Ahmar Mustikhan has had three nationalities in his lifetime: Burmese, Pakistani and American. He has worked as a journalist in Pakistan, UAE & the “U.S. of Saudi America.”
An ossified activist and journalist, he now works as a Peer Recovery Coach in the predominantly black Prince George’s County.
At this point he his asking his friends to sign a petition to Hilton Worldwide to do more to promote civil rights in the “Dirty Dozen” anti-black states that include the Confederate states and Kentucky.
He has spent years challenging Pakistan military atrocities in his ancestral Balochistan. He was named “Pervez Dispenser” by the New Republic after he forced former Pakistan dictator, who has now bitten the dust, Gen Pervez Musharraf, to admit before a crowd of more than 2,000 people in Baltimore, “Yes, I was a dictator.” He is very happy he did that.
He also heckled and stopped Pakistan premier Nawaz Sharif in Washington DC which won him celebrity status in India.
Most recently he got a KKK supremacist picture removed from Hilton’s The Tutwiler in Birminghan, Alabama. He firmly believes without racial equity and social justice, America will become a Super Pauper.
Brother Khan’s writings can be read for free by subscribing to: A Cry for Justice.
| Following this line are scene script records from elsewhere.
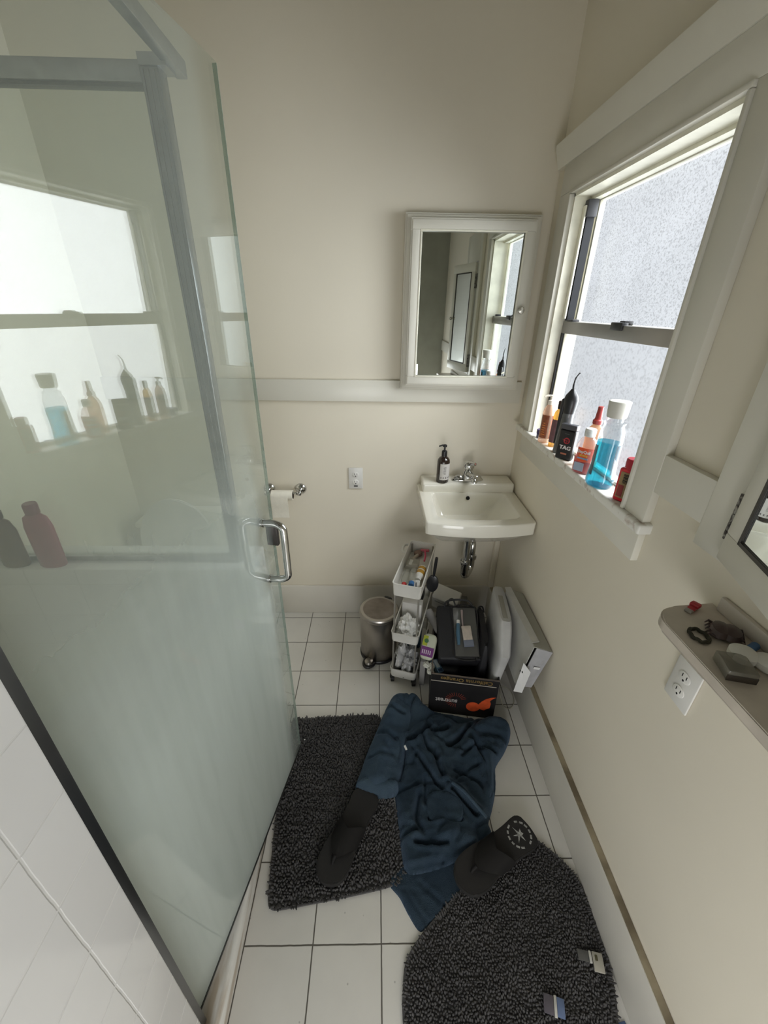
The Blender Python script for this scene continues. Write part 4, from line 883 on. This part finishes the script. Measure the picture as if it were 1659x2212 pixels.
cw = bmesh.new(); tube(cw, smooth_path([(.600, 1.335, .05), (.612, 1.305, .006), (.640, 1.285, .004), (.672, 1.325, .006), (.668, 1.38, .01), (.63, 1.40, .02)], 6, closed=True), .0022, 6, closed=True)
tag(obj('cord_loop', cw, mat('pale cord', (.40, .38, .30), .6)), 'thin pale cord loop on the floor below the long white carton', 'cord')

# ---------------------------------------------------------------- mirrored wall cabinet and shelf near the camera on the right
wcab = thing('wall_cabinet', 'built-in white wall cabinet with a mirrored door ajar at the right edge', 'wall cabinet', (XR, .45, 1.245))
def lw(b): return lo(b, wcab)
bm = bmesh.new()
add_box(bm, XR-.021, XR-.0005, .664, .745, 1.247, 2.16, .002); add_box(bm, XR-.021, XR-.0005, .262, .33, 1.247, 2.16, .002)
add_box(bm, XR-.021, XR-.0005, .33, .664, 1.247, 1.285, .002); add_box(bm, XR-.021, XR-.0005, .33, .664, 1.98, 2.16, .002); add_box(bm, XR-.004, XR-.0006, .33, .664, 1.285, 1.98)
obj('face_frame', lw(bm), TRIM, wcab)
DM = Matrix.Translation((XR-.022, .658, 0)) @ Euler((0, 0, math.radians(-90-17))).to_matrix().to_4x4()
bm = bmesh.new(); w_, z0, z1 = .318, 1.262, 1.972
add_box(bm, 0, w_, -.016, 0, z0, z0+.055, .002); add_box(bm, 0, w_, -.016, 0, z1-.055, z1, .002); add_box(bm, 0, .045, -.016, 0, z0+.055, z1-.055, .002); add_box(bm, w_-.045, w_, -.016, 0, z0+.055, z1-.055, .002)
drw = obj('door_frame', lw(tr(bm, DM)), TRIM, wcab)
bm = bmesh.new()
for a_ in ((.045, .052, z0+.055, z1-.055), (w_-.052, w_-.045, z0+.055, z1-.055), (.045, w_-.045, z0+.055, z0+.062), (.045, w_-.045, z1-.062, z1-.055)): add_box(bm, a_[0], a_[1], -.0175, -.0145, a_[2], a_[3])
obj('mirror_edge', lw(tr(bm, DM)), mat('blackened mirror edge', (.03, .025, .02), .4), drw)
obj('mirror', lw(tr(bx(.052, w_-.052, -.014, -.012, z0+.062, z1-.062), DM)), MIRROR, drw)
bm = bmesh.new(); lathe(bm, [(.006, 0), (.012, .01), (.010, .018)], 16, mtx=DM @ Matrix.Translation((w_-.022, -.016, 1.62)) @ Euler((PI/2, 0, 0)).to_matrix().to_4x4()); obj('knob', lw(bm), mat('pewter knob', (.62, .60, .54), .25, .6), drw)
hm = blotch('paint chipped hinge', (.30, .29, .26), (.03, .02, .018), 120, .42, .58, .5)
for z in (1.345, 1.86):
    bm = bmesh.new()
    for k in range(5): lathe(bm, [(.0042, 0), (.0048, .002), (.0048, .0145), (.0042, .0165)], 12, (XR-.031, .667, z-.044+.0178*k))
    add_box(bm, XR-.0235, XR-.0205, .664, .682, z-.044, z+.045); obj('hinge', lw(bm), hm, wcab)
obj('paint_crack', lw(bx(XR-.0222, XR-.0208, .6635, .6655, 1.252, 1.278)), mat('rusty crack', (.10, .06, .05), .8), wcab)

shf = thing('wall_shelf', 'beige stone shelf with rounded corner below the mirrored wall cabinet', 'shelf', (XR, .3, 1.128))
pts = [(XR-.0008, -.12), (.567, -.12), (.567, .600)]+[(.567+.05*(1-math.cos(q)), .600+.05*math.sin(q)) for q in [PI/2*k/8 for k in range(1, 9)]]+[(XR-.0008, .662)]
pts = [(a, b) for a, b in pts]
bm = bmesh.new(); prism(bm, list(reversed(pts)), 1.126, 1.150, .003); obj('slab', lo(bm, shf), mat('beige stone', (.58, .52, .45), .3, nscale=16, namt=.14, coat=.2), shf)
obj('back_strip', lo(bx(XR-.012, XR-.0008, -.12, .64, 1.150, 1.182, bev=.003), shf), mat('pale back strip', (.56, .52, .46), .35), shf)
HZ = 1.1503
t = thing('red_clip', 'small red hair clip near the far end of the beige shelf', 'hair clip', (.648, .640, HZ), .5)
bm = bmesh.new(); add_box(bm, -.014, .014, -.007, .007, 0, .008, .003); add_box(bm, -.002, .013, -.009, .009, .004, .013, .003); obj('clip_body', bm, mat('cherry red plastic', (.45, .02, .03), .3), t)
obj('clip_base', bx(-.022, -.010, -.007, .007, 0, .006, bev=.002), mat('grey clear plastic', (.32, .30, .27), .3), t)
bm = bmesh.new(); tube(bm, [(.014*math.cos(q), .018*math.sin(q), .0035+.0012*math.sin(q*7)) for q in [2*PI*k/40 for k in range(40)]], .0034, 8, closed=True)
tag(obj('hair_tie', bm, mat('dark olive elastic', (.035, .032, .018), .8, bump=.5, bscale=500)), 'dark ring-shaped hair tie near the front edge of the beige shelf', 'hair tie').location = (.604, .562, HZ)
t = thing('claw_clip', 'brown claw hair clip lying in the middle of the beige shelf', 'hair clip', (.655, .565, HZ), -.6)
bm = bmesh.new()
for s_ in (-1, 1):
    lathe(bm, [(.010, 0), (.019, .006), (.015, .016), (.004, .021)], 14, (s_*.008, 0, 0), 1, 1.35)
    for k in range(5): tube(bm, [(s_*.012, -.02+.01*k, .004), (s_*.026, -.021+.0105*k, .009), (s_*.030, -.021+.0105*k, .002)], [.003, .0025, .001], 6)
obj('claw', bm, mat('dark rose brown plastic', (.055, .032, .030), .3), t)
t = thing('bottle_lid', 'small blue bottle lid lying behind the claw clip on the beige shelf', 'blue plastic lid', (.672, .528, HZ))
bm = bmesh.new(); tube(bm, [(-.012, -.008, .007), (.012, .004, .007)], [.007, .0075], 12); obj('cap_body', bm, mat('denim blue plastic', (.04, .12, .28), .4), t)
for k, (x, y, l_) in enumerate(((.640, .508, 'farther of the two'), (.668, .487, 'nearer of the two'))):
    t = thing('cotton_round', 'white puffy round on the beige shelf, %s' % l_, 'cosmetic pad', (x, y, HZ), .3, 'white rounds on the shelf')
    bm = bmesh.new(); lathe(bm, [(.016, 0), (.022, .006), (.022, .016), (.014, .022)], 24); obj('pad', bm, mat('satin white', (.72, .71, .66), .3, bump=.2, bscale=60), t)
t = thing('clear_box', 'clear grey plastic box at the front edge of the beige shelf', 'plastic box', (.606, .482, HZ), -.25)
obj('box_body', bx(-.022, .022, -.024, .024, 0, .020, bev=.002), clear_mat('grey clear box', (.72, .72, .68), veil=.35, veilcol=(.35, .33, .28)), t)
obj('dark_side', bx(-.022, .022, -.0245, -.0225, 0, .012), mat('umber plastic', (.05, .04, .03), .4), t)
crumple('green_cloth', 'green crumpled cloth at the right edge of the shelf', 'cloth', (.682, .448, HZ+.0), 0, .026, .034, .030, mat('leaf green cloth', (.05, .16, .06), .8), 9, .3)

# ---------------------------------------------------------------- shaggy bath mats
def inside(px, py, poly):
    c = np.zeros(px.shape, bool); n = len(poly); j = n-1
    for i in range(n):
        xi, yi = poly[i]; xj, yj = poly[j]
        c ^= ((yi > py) != (yj > py)) & (px < (xj-xi)*(py-yi)/(yj-yi+1e-12)+xi); j = i
    return c
def seg_dist(px, py, pts, closed=True):
    d = np.full(px.shape, 9.); qx = np.zeros(px.shape); qy = np.zeros(px.shape); n = len(pts)
    for i in range(n if closed else n-1):
        (x0, y0), (x1, y1) = pts[i][:2], pts[(i+1) % n][:2]; dx, dy = x1-x0, y1-y0
        t_ = np.clip(((px-x0)*dx+(py-y0)*dy)/(dx*dx+dy*dy+1e-12), 0, 1); cx, cy = x0+t_*dx, y0+t_*dy
        dd = np.hypot(px-cx, py-cy); m_ = dd < d; d = np.where(m_, dd, d); qx = np.where(m_, cx, qx); qy = np.where(m_, cy, qy)
    return d, qx, qy
def shag(name, label, outline, col, sp, rad, hgt, seed, lean=.5, groove=0, group=None):
    rnd = random.Random(seed)
    out = [(p.x, p.y) for p in smooth_path([(a, b, 0) for a, b in outline], 4, closed=True)]
    t = thing(name, label, 'bath mat', (0, 0, 0))
    cx = sum(p[0] for p in out)/len(out); cy = sum(p[1] for p in out)/len(out); t.location = (cx, cy, 0)
    T0 = Matrix.Translation((-cx, -cy, 0))
    bm = bmesh.new(); prism(bm, out, .0005, .007, .002)
    obj('backing', tr(bm, T0), mat(name+' backing', tuple(c*.45 for c in col), .9), t)
    xs = [p[0] for p in out]; ys = [p[1] for p in out]
    V, F = [], []
    pp_ = []
    y = min(ys); row = 0
    while y < max(ys):
        x = min(xs)+(sp/2 if row % 2 else 0)
        while x < max(xs):
            pp_.append((x+rnd.uniform(-.3, .3)*sp, y+rnd.uniform(-.3, .3)*sp)); x += sp
        y += sp*.87; row += 1
    A = np.array(pp_); keep = inside(A[:, 0], A[:, 1], out); A = A[keep]; dist, qx, qy = seg_dist(A[:, 0], A[:, 1], out)
    for (x, y), d, bx_, by_ in zip(A, dist, qx, qy):
        a_ = noise.noise(Vector((x*16, y*16, seed)))*14; k_ = rnd.uniform(.55, 1.15)
        lx, ly = math.cos(a_)*lean, math.sin(a_)*lean
        if d < sp*1.6:
            ox, oy = bx_-x, by_-y; l = math.hypot(ox, oy)+1e-9; lx += ox/l*.8; ly += oy/l*.8; k_ *= .9
        h = hgt*k_*(.88 if d < sp*1.2 else 1)
        if groove: h *= 1-.22*max(0, math.sin(y*2*PI/groove+2*noise.noise(Vector((x*5, y*5, 3)))))
        base = len(V); m_ = 5
        for lv, (f_, r_) in enumerate(((0, 1), (.55, 1.0), (.95, .62))):
            for k in range(m_):
                q = 2*PI*k/m_+x*999
                V.append((x+lx*h*f_*f_+rad*r_*math.cos(q)-cx, y+ly*h*f_*f_+rad*r_*math.sin(q)-cy, .004+h*f_))
        V.append((x+lx*h-cx, y+ly*h-cy, .004+h*1.04))
        for lv in (0, 1):
            for k in range(m_):
                a, b = base+lv*m_+k, base+lv*m_+(k+1) % m_; F.append((a, b, b+m_, a+m_))
        for k in range(m_): F.append((base+2*m_+k, base+2*m_+(k+1) % m_, base+3*m_))
    me = bpy.data.meshes.new('pile'); me.from_pydata(V, [], F); me.materials.append(mat(name+' pile', col, .95, spec=.1, nscale=7, namt=.22, sheen=.15)); me.polygons.foreach_set('use_smooth', [True]*len(F))
    o = bpy.data.objects.new('pile', me); C.objects.link(o); o.parent = t; o['kind'] = 'stuff'
    bm = bmesh.new(); tube(bm, [(a-cx, b-cy, .006) for a, b in out], .004, 6, closed=True); obj('edge_binding', bm, mat(name+' binding', tuple(c*.8 for c in col), .9), t)
    return t
shag('bath_mat', 'dark grey rectangular shag bath mat beside the shower door', [(-.362, 1.232), (-.30, 1.236), (-.15, 1.245), (-.02, 1.252), (.012, 1.246), (.030, 1.225), (.036, 1.18), (.06, .98), (.085, .80), (.101, .69), (.100, .665), (.085, .645), (.05, .632), (-.06, .612), (-.20, .592), (-.29, .580), (-.318, .582), (-.330, .598), (-.338, .65), (-.355, .80), (-.366, .95), (-.368, 1.10), (-.370, 1.215)],
     (.082, .079, .079), .0088, .0042, .016, 3, .28, .05)
shag('bath_mat', 'near-black rounded shag bath mat in the foreground by the right wall', [(.575, .745), (.60, .735), (.650, .685), (.678, .630), (.682, .55), (.678, .45), (.655, .36), (.60, .27), (.50, .17), (.36, .10), (.22, .12), (.12, .22), (.085, .33), (.088, .42), (.105, .47), (.16, .525), (.225, .575), (.30, .63), (.38, .69), (.48, .735)],
     (.027, .026, .022), .0074, .0034, .012, 8, .25)

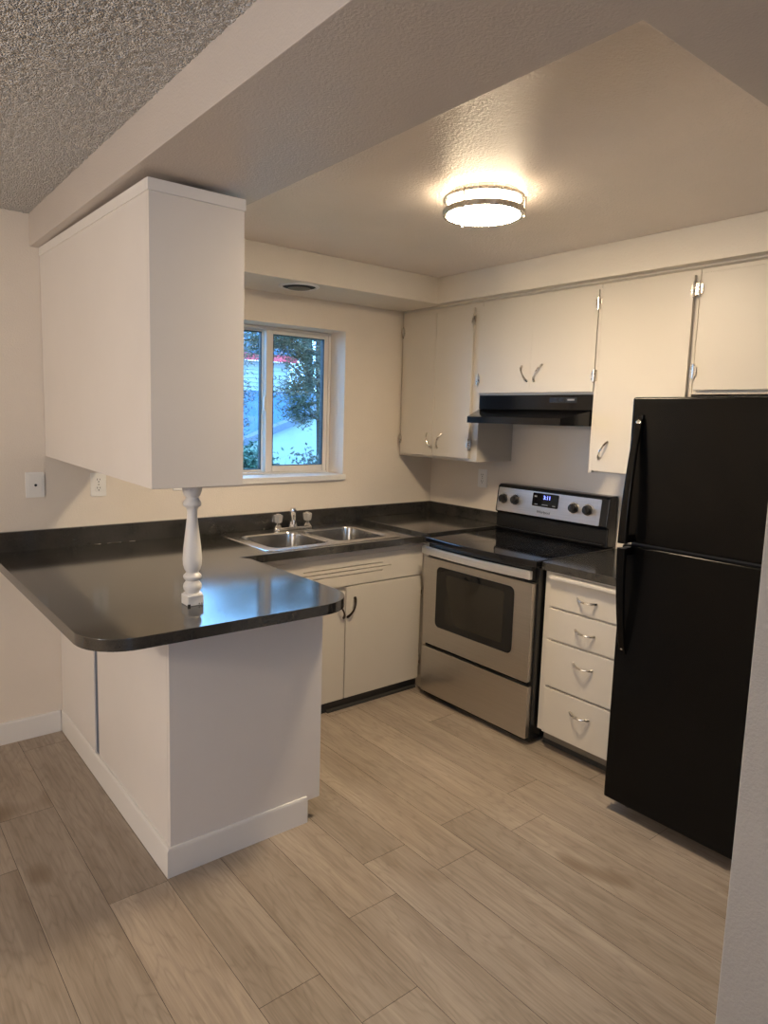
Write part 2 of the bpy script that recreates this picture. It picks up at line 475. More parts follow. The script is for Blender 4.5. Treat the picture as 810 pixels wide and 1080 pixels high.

He also likes to brag that he is the first openly gay person from Balochistan (now celibate for four years); that Burmese leader, Aung Sang Suu Kyi— one of the favorite foreign leaders of President Obama— was a classmate and good friend of his eldest sister all through their Methodist English school years in Rangoon; that his lone son is the maternal great grandson of secular Sindh premier Shaheed Allah Bakhsh Soomro, a close friend of Mahatama Gandhi; that one of the most important leaders from France-sized Balochistan, “Father of Balochistan” Mir Ghous Bakhsh Bizenjo credited his family for his political success and last but not the least, when Obama went to Karachi as a 19-and-half-year he stayed with his mom’s lover Ahmedmian Soomro. In fact, he saw him in Soomro’s drawing room one morning reading Dawn newspaper.